# [What is required]
Emit the entire listing verbatim.

# [Supplied information]
[start]

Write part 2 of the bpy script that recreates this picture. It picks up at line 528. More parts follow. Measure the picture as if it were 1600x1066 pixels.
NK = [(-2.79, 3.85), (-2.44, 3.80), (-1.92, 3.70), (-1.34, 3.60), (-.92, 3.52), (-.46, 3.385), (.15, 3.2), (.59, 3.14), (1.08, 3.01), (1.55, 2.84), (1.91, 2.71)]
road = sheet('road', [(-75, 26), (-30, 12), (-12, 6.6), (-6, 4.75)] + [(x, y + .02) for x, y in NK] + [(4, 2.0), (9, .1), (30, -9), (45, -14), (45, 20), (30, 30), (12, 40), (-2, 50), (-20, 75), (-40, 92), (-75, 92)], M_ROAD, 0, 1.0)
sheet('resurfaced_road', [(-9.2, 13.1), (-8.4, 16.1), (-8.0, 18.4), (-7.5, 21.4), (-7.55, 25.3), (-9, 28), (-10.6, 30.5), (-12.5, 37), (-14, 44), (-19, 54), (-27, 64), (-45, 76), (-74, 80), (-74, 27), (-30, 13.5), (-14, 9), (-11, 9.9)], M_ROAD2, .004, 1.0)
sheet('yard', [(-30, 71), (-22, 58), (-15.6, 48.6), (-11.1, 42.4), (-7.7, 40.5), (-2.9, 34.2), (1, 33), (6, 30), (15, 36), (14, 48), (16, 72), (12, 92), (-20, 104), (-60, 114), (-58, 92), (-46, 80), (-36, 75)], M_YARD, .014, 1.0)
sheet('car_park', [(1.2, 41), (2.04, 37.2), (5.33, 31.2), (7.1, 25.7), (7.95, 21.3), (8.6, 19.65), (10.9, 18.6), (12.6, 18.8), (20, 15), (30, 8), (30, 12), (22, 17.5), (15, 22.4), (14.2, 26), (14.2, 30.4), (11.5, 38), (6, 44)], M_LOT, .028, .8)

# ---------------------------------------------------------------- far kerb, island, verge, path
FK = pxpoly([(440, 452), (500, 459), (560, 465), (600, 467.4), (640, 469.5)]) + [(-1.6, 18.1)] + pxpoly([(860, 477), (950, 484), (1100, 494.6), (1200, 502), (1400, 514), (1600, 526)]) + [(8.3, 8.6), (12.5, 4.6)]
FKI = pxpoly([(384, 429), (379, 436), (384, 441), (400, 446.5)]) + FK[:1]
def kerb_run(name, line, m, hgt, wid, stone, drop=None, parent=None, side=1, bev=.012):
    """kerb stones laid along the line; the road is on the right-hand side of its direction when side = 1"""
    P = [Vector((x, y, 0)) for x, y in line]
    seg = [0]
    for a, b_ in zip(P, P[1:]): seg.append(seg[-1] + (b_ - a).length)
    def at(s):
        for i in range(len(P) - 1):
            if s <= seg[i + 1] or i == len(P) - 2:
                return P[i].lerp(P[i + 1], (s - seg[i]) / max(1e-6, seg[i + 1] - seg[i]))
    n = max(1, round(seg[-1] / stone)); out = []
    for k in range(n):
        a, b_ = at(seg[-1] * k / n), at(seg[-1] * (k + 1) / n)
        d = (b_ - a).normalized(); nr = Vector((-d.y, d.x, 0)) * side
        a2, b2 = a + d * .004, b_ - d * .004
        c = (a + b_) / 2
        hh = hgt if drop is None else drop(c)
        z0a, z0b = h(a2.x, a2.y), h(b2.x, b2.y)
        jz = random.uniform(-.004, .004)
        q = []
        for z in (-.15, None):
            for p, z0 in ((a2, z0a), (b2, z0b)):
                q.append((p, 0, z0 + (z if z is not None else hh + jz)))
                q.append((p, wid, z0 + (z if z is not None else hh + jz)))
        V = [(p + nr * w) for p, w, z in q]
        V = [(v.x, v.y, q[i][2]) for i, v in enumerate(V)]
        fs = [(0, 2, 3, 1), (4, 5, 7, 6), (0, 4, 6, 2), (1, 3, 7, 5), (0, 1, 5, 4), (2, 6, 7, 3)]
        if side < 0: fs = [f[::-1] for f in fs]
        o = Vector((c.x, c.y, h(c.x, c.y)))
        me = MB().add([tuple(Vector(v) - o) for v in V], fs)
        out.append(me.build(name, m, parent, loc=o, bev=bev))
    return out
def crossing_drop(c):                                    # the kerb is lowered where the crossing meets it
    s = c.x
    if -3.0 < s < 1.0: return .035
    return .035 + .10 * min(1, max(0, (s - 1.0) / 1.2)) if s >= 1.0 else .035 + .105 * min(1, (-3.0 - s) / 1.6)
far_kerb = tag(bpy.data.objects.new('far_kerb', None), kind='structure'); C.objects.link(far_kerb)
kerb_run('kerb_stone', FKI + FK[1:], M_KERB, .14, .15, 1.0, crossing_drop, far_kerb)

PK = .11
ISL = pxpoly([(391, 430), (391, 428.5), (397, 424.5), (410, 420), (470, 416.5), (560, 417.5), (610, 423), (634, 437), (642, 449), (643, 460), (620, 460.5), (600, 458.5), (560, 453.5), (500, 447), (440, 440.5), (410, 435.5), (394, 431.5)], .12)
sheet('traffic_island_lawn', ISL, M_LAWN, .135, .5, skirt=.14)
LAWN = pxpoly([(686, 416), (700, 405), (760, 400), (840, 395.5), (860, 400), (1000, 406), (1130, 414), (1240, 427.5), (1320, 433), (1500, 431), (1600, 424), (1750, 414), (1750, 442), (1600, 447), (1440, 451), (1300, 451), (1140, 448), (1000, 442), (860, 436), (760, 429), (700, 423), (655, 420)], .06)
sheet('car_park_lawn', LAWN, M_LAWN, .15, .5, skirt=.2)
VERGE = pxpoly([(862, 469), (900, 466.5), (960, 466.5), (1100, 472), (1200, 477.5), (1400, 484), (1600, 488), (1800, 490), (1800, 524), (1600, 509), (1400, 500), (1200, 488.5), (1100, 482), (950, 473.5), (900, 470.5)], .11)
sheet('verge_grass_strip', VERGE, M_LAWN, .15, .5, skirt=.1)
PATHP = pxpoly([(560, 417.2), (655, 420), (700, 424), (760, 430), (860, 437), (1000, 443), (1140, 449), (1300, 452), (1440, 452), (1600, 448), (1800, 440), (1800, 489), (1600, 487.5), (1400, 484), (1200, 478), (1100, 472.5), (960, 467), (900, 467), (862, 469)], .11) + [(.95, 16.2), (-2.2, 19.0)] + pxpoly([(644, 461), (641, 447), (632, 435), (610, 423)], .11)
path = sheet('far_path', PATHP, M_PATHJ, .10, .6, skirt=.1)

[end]

# [Result for this exercise]
Write part 2 of the bpy script that recreates this picture. It picks up at line 528. More parts follow. Measure the picture as if it were 1600x1066 pixels.
NK = [(-2.79, 3.85), (-2.44, 3.80), (-1.92, 3.70), (-1.34, 3.60), (-.92, 3.52), (-.46, 3.385), (.15, 3.2), (.59, 3.14), (1.08, 3.01), (1.55, 2.84), (1.91, 2.71)]
road = sheet('road', [(-75, 26), (-30, 12), (-12, 6.6), (-6, 4.75)] + [(x, y + .02) for x, y in NK] + [(4, 2.0), (9, .1), (30, -9), (45, -14), (45, 20), (30, 30), (12, 40), (-2, 50), (-20, 75), (-40, 92), (-75, 92)], M_ROAD, 0, 1.0)
sheet('resurfaced_road', [(-9.2, 13.1), (-8.4, 16.1), (-8.0, 18.4), (-7.5, 21.4), (-7.55, 25.3), (-9, 28), (-10.6, 30.5), (-12.5, 37), (-14, 44), (-19, 54), (-27, 64), (-45, 76), (-74, 80), (-74, 27), (-30, 13.5), (-14, 9), (-11, 9.9)], M_ROAD2, .004, 1.0)
sheet('yard', [(-30, 71), (-22, 58), (-15.6, 48.6), (-11.1, 42.4), (-7.7, 40.5), (-2.9, 34.2), (1, 33), (6, 30), (15, 36), (14, 48), (16, 72), (12, 92), (-20, 104), (-60, 114), (-58, 92), (-46, 80), (-36, 75)], M_YARD, .014, 1.0)
sheet('car_park', [(1.2, 41), (2.04, 37.2), (5.33, 31.2), (7.1, 25.7), (7.95, 21.3), (8.6, 19.65), (10.9, 18.6), (12.6, 18.8), (20, 15), (30, 8), (30, 12), (22, 17.5), (15, 22.4), (14.2, 26), (14.2, 30.4), (11.5, 38), (6, 44)], M_LOT, .028, .8)

# ---------------------------------------------------------------- far kerb, island, verge, path
FK = pxpoly([(440, 452), (500, 459), (560, 465), (600, 467.4), (640, 469.5)]) + [(-1.6, 18.1)] + pxpoly([(860, 477), (950, 484), (1100, 494.6), (1200, 502), (1400, 514), (1600, 526)]) + [(8.3, 8.6), (12.5, 4.6)]
FKI = pxpoly([(384, 429), (379, 436), (384, 441), (400, 446.5)]) + FK[:1]
def kerb_run(name, line, m, hgt, wid, stone, drop=None, parent=None, side=1, bev=.012):
    """kerb stones laid along the line; the road is on the right-hand side of its direction when side = 1"""
    P = [Vector((x, y, 0)) for x, y in line]
    seg = [0]
    for a, b_ in zip(P, P[1:]): seg.append(seg[-1] + (b_ - a).length)
    def at(s):
        for i in range(len(P) - 1):
            if s <= seg[i + 1] or i == len(P) - 2:
                return P[i].lerp(P[i + 1], (s - seg[i]) / max(1e-6, seg[i + 1] - seg[i]))
    n = max(1, round(seg[-1] / stone)); out = []
    for k in range(n):
        a, b_ = at(seg[-1] * k / n), at(seg[-1] * (k + 1) / n)
        d = (b_ - a).normalized(); nr = Vector((-d.y, d.x, 0)) * side
        a2, b2 = a + d * .004, b_ - d * .004
        c = (a + b_) / 2
        hh = hgt if drop is None else drop(c)
        z0a, z0b = h(a2.x, a2.y), h(b2.x, b2.y)
        jz = random.uniform(-.004, .004)
        q = []
        for z in (-.15, None):
            for p, z0 in ((a2, z0a), (b2, z0b)):
                q.append((p, 0, z0 + (z if z is not None else hh + jz)))
                q.append((p, wid, z0 + (z if z is not None else hh + jz)))
        V = [(p + nr * w) for p, w, z in q]
        V = [(v.x, v.y, q[i][2]) for i, v in enumerate(V)]
        fs = [(0, 2, 3, 1), (4, 5, 7, 6), (0, 4, 6, 2), (1, 3, 7, 5), (0, 1, 5, 4), (2, 6, 7, 3)]
        if side < 0: fs = [f[::-1] for f in fs]
        o = Vector((c.x, c.y, h(c.x, c.y)))
        me = MB().add([tuple(Vector(v) - o) for v in V], fs)
        out.append(me.build(name, m, parent, loc=o, bev=bev))
    return out
def crossing_drop(c):                                    # the kerb is lowered where the crossing meets it
    s = c.x
    if -3.0 < s < 1.0: return .035
    return .035 + .10 * min(1, max(0, (s - 1.0) / 1.2)) if s >= 1.0 else .035 + .105 * min(1, (-3.0 - s) / 1.6)
far_kerb = tag(bpy.data.objects.new('far_kerb', None), kind='structure'); C.objects.link(far_kerb)
kerb_run('kerb_stone', FKI + FK[1:], M_KERB, .14, .15, 1.0, crossing_drop, far_kerb)

PK = .11
ISL = pxpoly([(391, 430), (391, 428.5), (397, 424.5), (410, 420), (470, 416.5), (560, 417.5), (610, 423), (634, 437), (642, 449), (643, 460), (620, 460.5), (600, 458.5), (560, 453.5), (500, 447), (440, 440.5), (410, 435.5), (394, 431.5)], .12)
sheet('traffic_island_lawn', ISL, M_LAWN, .135, .5, skirt=.14)
LAWN = pxpoly([(686, 416), (700, 405), (760, 400), (840, 395.5), (860, 400), (1000, 406), (1130, 414), (1240, 427.5), (1320, 433), (1500, 431), (1600, 424), (1750, 414), (1750, 442), (1600, 447), (1440, 451), (1300, 451), (1140, 448), (1000, 442), (860, 436), (760, 429), (700, 423), (655, 420)], .06)
sheet('car_park_lawn', LAWN, M_LAWN, .15, .5, skirt=.2)
VERGE = pxpoly([(862, 469), (900, 466.5), (960, 466.5), (1100, 472), (1200, 477.5), (1400, 484), (1600, 488), (1800, 490), (1800, 524), (1600, 509), (1400, 500), (1200, 488.5), (1100, 482), (950, 473.5), (900, 470.5)], .11)
sheet('verge_grass_strip', VERGE, M_LAWN, .15, .5, skirt=.1)
PATHP = pxpoly([(560, 417.2), (655, 420), (700, 424), (760, 430), (860, 437), (1000, 443), (1140, 449), (1300, 452), (1440, 452), (1600, 448), (1800, 440), (1800, 489), (1600, 487.5), (1400, 484), (1200, 478), (1100, 472.5), (960, 467), (900, 467), (862, 469)], .11) + [(.95, 16.2), (-2.2, 19.0)] + pxpoly([(644, 461), (641, 447), (632, 435), (610, 423)], .11)
path = sheet('far_path', PATHP, M_PATHJ, .10, .6, skirt=.1)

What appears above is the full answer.